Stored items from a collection

----------------------------------------

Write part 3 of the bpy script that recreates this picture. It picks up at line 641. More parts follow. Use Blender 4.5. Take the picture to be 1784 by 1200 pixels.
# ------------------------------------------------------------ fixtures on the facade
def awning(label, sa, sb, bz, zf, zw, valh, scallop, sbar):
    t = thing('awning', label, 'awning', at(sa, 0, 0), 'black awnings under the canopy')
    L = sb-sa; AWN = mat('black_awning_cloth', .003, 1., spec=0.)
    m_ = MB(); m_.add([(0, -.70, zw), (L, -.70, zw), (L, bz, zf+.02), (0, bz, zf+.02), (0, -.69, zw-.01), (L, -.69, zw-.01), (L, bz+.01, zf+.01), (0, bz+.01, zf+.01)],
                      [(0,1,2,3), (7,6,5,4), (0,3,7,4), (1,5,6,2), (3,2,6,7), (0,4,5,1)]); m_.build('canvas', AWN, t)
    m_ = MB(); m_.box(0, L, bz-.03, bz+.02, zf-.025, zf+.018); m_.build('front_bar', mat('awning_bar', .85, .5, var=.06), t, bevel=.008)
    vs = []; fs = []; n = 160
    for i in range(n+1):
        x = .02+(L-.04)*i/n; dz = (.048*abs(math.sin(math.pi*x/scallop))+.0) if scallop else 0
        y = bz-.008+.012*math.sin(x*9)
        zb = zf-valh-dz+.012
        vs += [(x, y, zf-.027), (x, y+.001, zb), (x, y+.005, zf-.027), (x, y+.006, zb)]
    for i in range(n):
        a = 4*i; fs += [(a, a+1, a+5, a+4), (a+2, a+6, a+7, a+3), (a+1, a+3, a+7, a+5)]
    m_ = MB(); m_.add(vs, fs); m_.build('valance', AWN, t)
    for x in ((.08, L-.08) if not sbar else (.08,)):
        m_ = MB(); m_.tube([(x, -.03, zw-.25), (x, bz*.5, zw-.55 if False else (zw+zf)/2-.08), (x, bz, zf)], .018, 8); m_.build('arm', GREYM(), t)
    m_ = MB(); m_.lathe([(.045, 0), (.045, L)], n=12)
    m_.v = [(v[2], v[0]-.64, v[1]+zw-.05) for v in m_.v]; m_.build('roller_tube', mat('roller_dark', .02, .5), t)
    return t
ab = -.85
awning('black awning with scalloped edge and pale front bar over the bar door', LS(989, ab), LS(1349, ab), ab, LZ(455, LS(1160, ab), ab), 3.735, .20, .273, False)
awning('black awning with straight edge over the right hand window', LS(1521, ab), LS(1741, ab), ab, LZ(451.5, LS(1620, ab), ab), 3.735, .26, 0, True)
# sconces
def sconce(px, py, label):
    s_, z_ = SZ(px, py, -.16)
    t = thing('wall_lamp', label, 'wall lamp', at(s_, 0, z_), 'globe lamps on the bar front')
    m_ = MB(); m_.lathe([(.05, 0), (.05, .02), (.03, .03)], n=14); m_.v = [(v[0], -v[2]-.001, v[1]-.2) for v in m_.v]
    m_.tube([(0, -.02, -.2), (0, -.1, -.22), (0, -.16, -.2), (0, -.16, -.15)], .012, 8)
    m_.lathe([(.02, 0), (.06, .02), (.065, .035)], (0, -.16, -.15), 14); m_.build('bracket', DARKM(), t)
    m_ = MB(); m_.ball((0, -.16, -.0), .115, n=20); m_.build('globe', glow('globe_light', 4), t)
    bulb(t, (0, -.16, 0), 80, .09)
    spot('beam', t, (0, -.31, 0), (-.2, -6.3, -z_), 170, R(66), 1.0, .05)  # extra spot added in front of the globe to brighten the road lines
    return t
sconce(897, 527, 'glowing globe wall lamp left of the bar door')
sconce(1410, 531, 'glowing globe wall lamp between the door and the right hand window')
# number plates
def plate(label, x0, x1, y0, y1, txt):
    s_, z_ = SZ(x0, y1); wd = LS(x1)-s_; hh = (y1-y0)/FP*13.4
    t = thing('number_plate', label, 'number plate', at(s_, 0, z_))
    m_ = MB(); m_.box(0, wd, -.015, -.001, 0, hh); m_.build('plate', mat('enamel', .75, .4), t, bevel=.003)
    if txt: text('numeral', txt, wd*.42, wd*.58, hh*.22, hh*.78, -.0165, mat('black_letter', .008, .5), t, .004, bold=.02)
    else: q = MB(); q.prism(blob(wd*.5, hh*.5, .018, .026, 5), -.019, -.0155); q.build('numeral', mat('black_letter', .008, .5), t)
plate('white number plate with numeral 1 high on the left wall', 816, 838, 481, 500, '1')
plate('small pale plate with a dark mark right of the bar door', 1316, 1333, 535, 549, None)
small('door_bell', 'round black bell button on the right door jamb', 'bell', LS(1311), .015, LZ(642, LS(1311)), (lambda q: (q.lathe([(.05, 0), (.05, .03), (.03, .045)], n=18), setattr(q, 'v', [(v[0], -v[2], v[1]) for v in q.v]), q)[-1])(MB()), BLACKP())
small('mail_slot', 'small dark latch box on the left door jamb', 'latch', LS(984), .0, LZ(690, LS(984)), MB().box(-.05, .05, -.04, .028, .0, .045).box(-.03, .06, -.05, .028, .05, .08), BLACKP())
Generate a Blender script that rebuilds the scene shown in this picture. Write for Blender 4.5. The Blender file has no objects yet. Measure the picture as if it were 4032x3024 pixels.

----------------------------------------

[What the task asks] Type the whole listing again, unaltered.

[Worked solution]
Write part 3 of the bpy script that recreates this picture. It picks up at line 641. More parts follow. Use Blender 4.5. Take the picture to be 1784 by 1200 pixels.
# ------------------------------------------------------------ fixtures on the facade
def awning(label, sa, sb, bz, zf, zw, valh, scallop, sbar):
    t = thing('awning', label, 'awning', at(sa, 0, 0), 'black awnings under the canopy')
    L = sb-sa; AWN = mat('black_awning_cloth', .003, 1., spec=0.)
    m_ = MB(); m_.add([(0, -.70, zw), (L, -.70, zw), (L, bz, zf+.02), (0, bz, zf+.02), (0, -.69, zw-.01), (L, -.69, zw-.01), (L, bz+.01, zf+.01), (0, bz+.01, zf+.01)],
                      [(0,1,2,3), (7,6,5,4), (0,3,7,4), (1,5,6,2), (3,2,6,7), (0,4,5,1)]); m_.build('canvas', AWN, t)
    m_ = MB(); m_.box(0, L, bz-.03, bz+.02, zf-.025, zf+.018); m_.build('front_bar', mat('awning_bar', .85, .5, var=.06), t, bevel=.008)
    vs = []; fs = []; n = 160
    for i in range(n+1):
        x = .02+(L-.04)*i/n; dz = (.048*abs(math.sin(math.pi*x/scallop))+.0) if scallop else 0
        y = bz-.008+.012*math.sin(x*9)
        zb = zf-valh-dz+.012
        vs += [(x, y, zf-.027), (x, y+.001, zb), (x, y+.005, zf-.027), (x, y+.006, zb)]
    for i in range(n):
        a = 4*i; fs += [(a, a+1, a+5, a+4), (a+2, a+6, a+7, a+3), (a+1, a+3, a+7, a+5)]
    m_ = MB(); m_.add(vs, fs); m_.build('valance', AWN, t)
    for x in ((.08, L-.08) if not sbar else (.08,)):
        m_ = MB(); m_.tube([(x, -.03, zw-.25), (x, bz*.5, zw-.55 if False else (zw+zf)/2-.08), (x, bz, zf)], .018, 8); m_.build('arm', GREYM(), t)
    m_ = MB(); m_.lathe([(.045, 0), (.045, L)], n=12)
    m_.v = [(v[2], v[0]-.64, v[1]+zw-.05) for v in m_.v]; m_.build('roller_tube', mat('roller_dark', .02, .5), t)
    return t
ab = -.85
awning('black awning with scalloped edge and pale front bar over the bar door', LS(989, ab), LS(1349, ab), ab, LZ(455, LS(1160, ab), ab), 3.735, .20, .273, False)
awning('black awning with straight edge over the right hand window', LS(1521, ab), LS(1741, ab), ab, LZ(451.5, LS(1620, ab), ab), 3.735, .26, 0, True)
# sconces
def sconce(px, py, label):
    s_, z_ = SZ(px, py, -.16)
    t = thing('wall_lamp', label, 'wall lamp', at(s_, 0, z_), 'globe lamps on the bar front')
    m_ = MB(); m_.lathe([(.05, 0), (.05, .02), (.03, .03)], n=14); m_.v = [(v[0], -v[2]-.001, v[1]-.2) for v in m_.v]
    m_.tube([(0, -.02, -.2), (0, -.1, -.22), (0, -.16, -.2), (0, -.16, -.15)], .012, 8)
    m_.lathe([(.02, 0), (.06, .02), (.065, .035)], (0, -.16, -.15), 14); m_.build('bracket', DARKM(), t)
    m_ = MB(); m_.ball((0, -.16, -.0), .115, n=20); m_.build('globe', glow('globe_light', 4), t)
    bulb(t, (0, -.16, 0), 80, .09)
    spot('beam', t, (0, -.31, 0), (-.2, -6.3, -z_), 170, R(66), 1.0, .05)  # extra spot added in front of the globe to brighten the road lines
    return t
sconce(897, 527, 'glowing globe wall lamp left of the bar door')
sconce(1410, 531, 'glowing globe wall lamp between the door and the right hand window')
# number plates
def plate(label, x0, x1, y0, y1, txt):
    s_, z_ = SZ(x0, y1); wd = LS(x1)-s_; hh = (y1-y0)/FP*13.4
    t = thing('number_plate', label, 'number plate', at(s_, 0, z_))
    m_ = MB(); m_.box(0, wd, -.015, -.001, 0, hh); m_.build('plate', mat('enamel', .75, .4), t, bevel=.003)
    if txt: text('numeral', txt, wd*.42, wd*.58, hh*.22, hh*.78, -.0165, mat('black_letter', .008, .5), t, .004, bold=.02)
    else: q = MB(); q.prism(blob(wd*.5, hh*.5, .018, .026, 5), -.019, -.0155); q.build('numeral', mat('black_letter', .008, .5), t)
plate('white number plate with numeral 1 high on the left wall', 816, 838, 481, 500, '1')
plate('small pale plate with a dark mark right of the bar door', 1316, 1333, 535, 549, None)
small('door_bell', 'round black bell button on the right door jamb', 'bell', LS(1311), .015, LZ(642, LS(1311)), (lambda q: (q.lathe([(.05, 0), (.05, .03), (.03, .045)], n=18), setattr(q, 'v', [(v[0], -v[2], v[1]) for v in q.v]), q)[-1])(MB()), BLACKP())
small('mail_slot', 'small dark latch box on the left door jamb', 'latch', LS(984), .0, LZ(690, LS(984)), MB().box(-.05, .05, -.04, .028, .0, .045).box(-.03, .06, -.05, .028, .05, .08), BLACKP())
Generate a Blender script that rebuilds the scene shown in this picture. Write for Blender 4.5. The Blender file has no objects yet. Measure the picture as if it were 4032x3024 pixels.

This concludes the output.